The key beneficiaries of the Trump trade in global markets went into reverse on Monday as investors took a bearish view of the US president’s ability to push tax reform and other pro-growth policies through Congress after the collapse of Republicans’ healthcare bill.
Global stocks retreated, US banks briefly slid into correction and the dollar index fell to its lowest level since soon after the presidential election, signalling an at least partial unwind of the so-called Trump trade. Investors turned to the havens of gold and sovereign bonds, as market measures of volatility sprung to their highest levels of the year.
The assets most under pressure in early New York trading were some of the same ones that gained the most since the November election: bank shares, smaller company stocks and the dollar, while safer assets such as US Treasuries rallied.
“The market is saying he used to walk on water and now he does not,” said Vinay Pande, a senior strategist at UBS Wealth Management. “Markets thought [healthcare reform] was one less distraction . . . but the dollar over the weekend took the bulk of the hit.”
Dollar index
The S&P 500, which opened 0.9 per cent lower, was down 0.3 per cent at 2,336 in late morning trade and was on track to close at its lowest level in a month. The dollar index, a measure of the greenback’s performance against a basket of its peers, fell 0.6 per cent to 99.05.
Bank shares briefly fell into correction territory, dropping 9.9 per cent since they had peaked earlier this month. Goldman Sachs and Bank of America, two of the biggest beneficiaries of the Trump trade that buoyed markets in the wake of the election, both slipped 2.5 per cent on opening, and Morgan Stanley fell 4.2 per cent.
“The market never cared about healthcare, it cared about tax reform. And now there seems to be much less space for that,” said Gregory Peters, a senior fund manager at PGIM, Prudential’s $1 trillion (€0.92 trillion) asset management arm. “People are realising that this isn’t the paradigm change they expected the day after the election.”

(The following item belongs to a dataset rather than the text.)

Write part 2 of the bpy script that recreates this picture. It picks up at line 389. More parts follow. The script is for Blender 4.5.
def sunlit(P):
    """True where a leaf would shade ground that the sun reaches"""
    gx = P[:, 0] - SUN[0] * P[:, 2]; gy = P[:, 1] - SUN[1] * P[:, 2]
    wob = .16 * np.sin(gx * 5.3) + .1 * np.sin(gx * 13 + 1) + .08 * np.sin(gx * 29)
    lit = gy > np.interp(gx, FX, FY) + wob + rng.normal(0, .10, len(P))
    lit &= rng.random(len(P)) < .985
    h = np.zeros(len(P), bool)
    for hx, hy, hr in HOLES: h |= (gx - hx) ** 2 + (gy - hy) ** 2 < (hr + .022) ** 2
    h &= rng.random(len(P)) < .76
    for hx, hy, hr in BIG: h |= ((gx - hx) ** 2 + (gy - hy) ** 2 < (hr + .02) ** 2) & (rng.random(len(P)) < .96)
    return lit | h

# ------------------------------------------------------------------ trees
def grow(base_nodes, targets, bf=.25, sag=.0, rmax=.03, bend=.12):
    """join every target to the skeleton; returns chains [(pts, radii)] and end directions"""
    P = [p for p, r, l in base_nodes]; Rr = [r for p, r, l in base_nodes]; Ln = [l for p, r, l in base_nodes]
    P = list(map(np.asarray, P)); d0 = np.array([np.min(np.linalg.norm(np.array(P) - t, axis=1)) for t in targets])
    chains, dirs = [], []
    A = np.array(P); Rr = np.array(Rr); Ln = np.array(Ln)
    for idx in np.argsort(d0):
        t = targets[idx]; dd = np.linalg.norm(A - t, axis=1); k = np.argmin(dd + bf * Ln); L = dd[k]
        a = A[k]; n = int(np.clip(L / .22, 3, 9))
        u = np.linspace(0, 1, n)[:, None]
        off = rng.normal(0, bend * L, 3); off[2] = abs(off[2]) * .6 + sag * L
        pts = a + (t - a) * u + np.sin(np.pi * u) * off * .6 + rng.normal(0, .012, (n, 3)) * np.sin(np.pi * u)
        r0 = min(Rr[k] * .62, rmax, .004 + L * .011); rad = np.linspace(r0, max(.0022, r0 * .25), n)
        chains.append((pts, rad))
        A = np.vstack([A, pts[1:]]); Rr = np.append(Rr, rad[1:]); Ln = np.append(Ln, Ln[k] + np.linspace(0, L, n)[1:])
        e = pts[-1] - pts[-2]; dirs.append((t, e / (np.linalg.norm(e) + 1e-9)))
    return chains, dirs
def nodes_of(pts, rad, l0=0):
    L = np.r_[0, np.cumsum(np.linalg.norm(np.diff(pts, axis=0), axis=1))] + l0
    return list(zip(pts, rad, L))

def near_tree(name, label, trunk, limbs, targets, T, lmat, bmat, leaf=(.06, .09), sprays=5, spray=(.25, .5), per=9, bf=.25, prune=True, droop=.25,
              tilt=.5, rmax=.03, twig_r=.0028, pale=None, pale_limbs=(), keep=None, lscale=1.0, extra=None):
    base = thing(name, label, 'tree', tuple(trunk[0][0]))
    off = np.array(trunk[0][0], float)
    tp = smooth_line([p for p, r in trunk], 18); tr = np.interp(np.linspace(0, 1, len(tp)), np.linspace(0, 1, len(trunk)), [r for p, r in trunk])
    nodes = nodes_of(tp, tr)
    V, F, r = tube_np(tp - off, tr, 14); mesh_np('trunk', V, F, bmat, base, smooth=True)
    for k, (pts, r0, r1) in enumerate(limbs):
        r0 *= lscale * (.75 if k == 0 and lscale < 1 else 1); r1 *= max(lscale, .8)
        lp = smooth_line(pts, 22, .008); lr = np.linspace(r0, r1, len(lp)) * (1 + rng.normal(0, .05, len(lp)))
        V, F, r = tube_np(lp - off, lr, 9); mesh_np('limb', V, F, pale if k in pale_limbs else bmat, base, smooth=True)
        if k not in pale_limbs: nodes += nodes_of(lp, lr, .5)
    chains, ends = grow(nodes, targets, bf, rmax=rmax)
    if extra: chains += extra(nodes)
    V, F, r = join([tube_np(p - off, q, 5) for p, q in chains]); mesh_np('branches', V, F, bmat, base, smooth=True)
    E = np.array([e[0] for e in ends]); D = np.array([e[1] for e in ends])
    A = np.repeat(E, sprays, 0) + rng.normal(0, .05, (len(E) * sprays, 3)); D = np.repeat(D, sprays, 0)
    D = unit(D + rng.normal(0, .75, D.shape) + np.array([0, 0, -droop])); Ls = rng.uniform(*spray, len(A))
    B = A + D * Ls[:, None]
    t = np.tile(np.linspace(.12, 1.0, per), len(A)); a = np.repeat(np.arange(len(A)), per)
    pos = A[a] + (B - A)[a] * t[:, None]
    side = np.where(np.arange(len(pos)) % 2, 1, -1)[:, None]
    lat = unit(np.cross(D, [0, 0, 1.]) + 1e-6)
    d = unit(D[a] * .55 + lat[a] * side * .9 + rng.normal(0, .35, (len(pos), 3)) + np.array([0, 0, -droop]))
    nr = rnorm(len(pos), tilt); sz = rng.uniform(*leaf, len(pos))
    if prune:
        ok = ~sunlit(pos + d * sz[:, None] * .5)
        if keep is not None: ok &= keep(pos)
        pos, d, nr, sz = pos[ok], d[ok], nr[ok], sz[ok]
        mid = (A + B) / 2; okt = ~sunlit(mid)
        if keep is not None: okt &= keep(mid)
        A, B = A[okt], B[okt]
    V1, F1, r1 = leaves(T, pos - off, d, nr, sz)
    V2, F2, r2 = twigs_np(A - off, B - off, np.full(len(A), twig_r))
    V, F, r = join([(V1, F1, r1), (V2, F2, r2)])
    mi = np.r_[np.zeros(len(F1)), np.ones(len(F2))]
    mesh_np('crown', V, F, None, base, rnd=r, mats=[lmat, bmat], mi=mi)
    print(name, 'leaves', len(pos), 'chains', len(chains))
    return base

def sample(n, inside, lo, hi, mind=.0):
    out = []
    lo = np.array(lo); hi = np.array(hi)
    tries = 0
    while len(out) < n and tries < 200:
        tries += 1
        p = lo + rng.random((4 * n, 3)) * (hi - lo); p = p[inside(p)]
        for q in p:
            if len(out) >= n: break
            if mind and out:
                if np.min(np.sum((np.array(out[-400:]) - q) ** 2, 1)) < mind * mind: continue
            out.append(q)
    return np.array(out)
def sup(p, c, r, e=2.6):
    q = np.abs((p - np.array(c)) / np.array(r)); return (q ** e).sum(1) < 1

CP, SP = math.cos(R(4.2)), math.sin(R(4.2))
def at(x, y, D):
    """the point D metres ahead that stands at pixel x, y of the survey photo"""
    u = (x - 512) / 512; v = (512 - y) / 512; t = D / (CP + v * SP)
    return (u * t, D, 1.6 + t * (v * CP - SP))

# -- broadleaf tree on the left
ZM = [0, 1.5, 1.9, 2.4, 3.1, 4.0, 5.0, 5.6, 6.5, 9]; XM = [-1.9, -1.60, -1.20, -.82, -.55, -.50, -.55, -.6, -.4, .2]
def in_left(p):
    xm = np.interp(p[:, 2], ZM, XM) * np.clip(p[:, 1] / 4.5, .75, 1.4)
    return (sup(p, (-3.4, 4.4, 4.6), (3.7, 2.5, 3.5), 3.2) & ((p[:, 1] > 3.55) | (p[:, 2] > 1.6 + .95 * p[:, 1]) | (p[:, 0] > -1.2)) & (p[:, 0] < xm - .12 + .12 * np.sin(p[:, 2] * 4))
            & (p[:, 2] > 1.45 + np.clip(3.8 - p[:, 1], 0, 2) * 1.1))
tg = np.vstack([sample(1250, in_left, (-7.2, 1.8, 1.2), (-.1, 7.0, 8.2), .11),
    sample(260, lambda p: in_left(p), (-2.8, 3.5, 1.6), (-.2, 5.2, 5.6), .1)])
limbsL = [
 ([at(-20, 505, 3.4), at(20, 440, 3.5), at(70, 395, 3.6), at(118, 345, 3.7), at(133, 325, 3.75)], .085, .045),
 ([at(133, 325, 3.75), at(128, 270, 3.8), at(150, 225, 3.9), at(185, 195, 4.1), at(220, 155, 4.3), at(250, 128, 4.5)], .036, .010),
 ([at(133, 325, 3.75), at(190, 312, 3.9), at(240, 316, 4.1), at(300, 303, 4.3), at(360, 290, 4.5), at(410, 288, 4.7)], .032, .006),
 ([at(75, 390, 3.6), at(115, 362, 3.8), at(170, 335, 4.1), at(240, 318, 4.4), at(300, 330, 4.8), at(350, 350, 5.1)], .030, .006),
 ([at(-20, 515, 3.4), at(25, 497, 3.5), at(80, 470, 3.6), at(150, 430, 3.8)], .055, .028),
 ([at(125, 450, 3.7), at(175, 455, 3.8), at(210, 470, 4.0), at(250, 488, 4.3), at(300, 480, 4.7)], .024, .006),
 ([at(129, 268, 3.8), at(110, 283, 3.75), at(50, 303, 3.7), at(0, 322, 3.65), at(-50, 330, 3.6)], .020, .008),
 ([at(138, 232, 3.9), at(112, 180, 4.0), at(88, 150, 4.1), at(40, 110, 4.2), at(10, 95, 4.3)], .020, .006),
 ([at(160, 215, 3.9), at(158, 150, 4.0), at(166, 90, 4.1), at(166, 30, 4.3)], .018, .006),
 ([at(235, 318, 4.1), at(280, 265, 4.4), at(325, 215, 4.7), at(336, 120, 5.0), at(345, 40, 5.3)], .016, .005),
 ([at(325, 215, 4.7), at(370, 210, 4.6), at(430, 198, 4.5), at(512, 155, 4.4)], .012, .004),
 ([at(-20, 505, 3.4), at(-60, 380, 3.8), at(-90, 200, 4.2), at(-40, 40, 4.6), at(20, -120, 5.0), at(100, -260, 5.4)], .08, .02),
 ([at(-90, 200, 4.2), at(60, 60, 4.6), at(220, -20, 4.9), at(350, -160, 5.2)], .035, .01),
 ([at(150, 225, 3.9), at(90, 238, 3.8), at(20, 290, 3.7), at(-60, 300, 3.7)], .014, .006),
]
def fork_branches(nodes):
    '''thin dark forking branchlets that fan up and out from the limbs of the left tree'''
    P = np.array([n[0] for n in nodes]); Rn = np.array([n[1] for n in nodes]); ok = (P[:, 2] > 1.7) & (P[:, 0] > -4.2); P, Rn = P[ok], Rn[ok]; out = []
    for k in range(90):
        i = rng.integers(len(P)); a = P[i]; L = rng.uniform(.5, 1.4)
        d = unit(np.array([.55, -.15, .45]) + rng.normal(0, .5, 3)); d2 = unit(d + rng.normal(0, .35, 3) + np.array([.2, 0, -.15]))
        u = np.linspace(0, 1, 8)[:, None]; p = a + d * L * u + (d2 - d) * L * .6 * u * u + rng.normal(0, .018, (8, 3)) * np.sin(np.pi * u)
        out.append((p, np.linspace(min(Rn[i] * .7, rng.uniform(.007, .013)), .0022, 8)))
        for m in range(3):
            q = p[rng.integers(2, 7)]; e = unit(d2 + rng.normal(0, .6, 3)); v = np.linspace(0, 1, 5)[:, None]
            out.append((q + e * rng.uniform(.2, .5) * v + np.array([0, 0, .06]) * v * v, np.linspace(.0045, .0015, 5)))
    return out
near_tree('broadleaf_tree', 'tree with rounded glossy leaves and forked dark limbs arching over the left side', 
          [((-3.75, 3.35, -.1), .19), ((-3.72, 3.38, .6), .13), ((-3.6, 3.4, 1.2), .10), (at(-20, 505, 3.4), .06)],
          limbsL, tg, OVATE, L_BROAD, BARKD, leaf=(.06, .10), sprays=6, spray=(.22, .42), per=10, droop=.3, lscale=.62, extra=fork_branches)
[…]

The dollar has come under increasing pressure since it peaked at the start of the year, and last week’s collapse of the president’s healthcare bill intensified selling of the currency on Monday.
The weakness in the currency reflects doubt over the Trump administration’s fiscal plans to boost the economy and whether the Federal Reserve will tighten policy at a faster pace in the coming year. For the first time this month, market odds of three-quarter point rate rises by the Fed dropped below 50 per cent.
Campaign promise
“Because there was this failure to deliver what was a big campaign promise there is a risk that we will see either more urgency and effort put into strong tax reform or a desire to please the base with protectionist measures, which would be detrimental to the market,” said Isabelle Mateos y Lago, BlackRock’s chief multi-asset strategist. “We’re looking closely at how the political fallout plays out.”
Lower bond yields on Monday also contributed to the weaker tone for the dollar as markets reflected a sense that the Trump administration faces a challenge passing tax reform and fiscal stimulus measures through Congress.
Simon Derrick, chief market strategist at BNY Mellon, said: “Failure to pass the healthcare bill will probably prompt investors to question whether tax reform will prove any easier.” He added higher bond yields were one of the key drivers of the dollar’s post-election rise.
“As such, it is perfectly possible that the week will see yields moderate further and the dollar resume its push lower,” he said.
The dollar was particularly weak against the yen and the pound, down 1.1 per cent in both cases, and 1 per cent lower against the euro.
Markets including the dollar index had briefly risen late on Friday in the hope that the White House could begin to focus on tax reform. But Sue Trinh, Asian forex strategist at RBC Capital Markets, said this optimism "gave way to the realisation very big tax cuts were highly dependent on the savings from replacing Obamacare".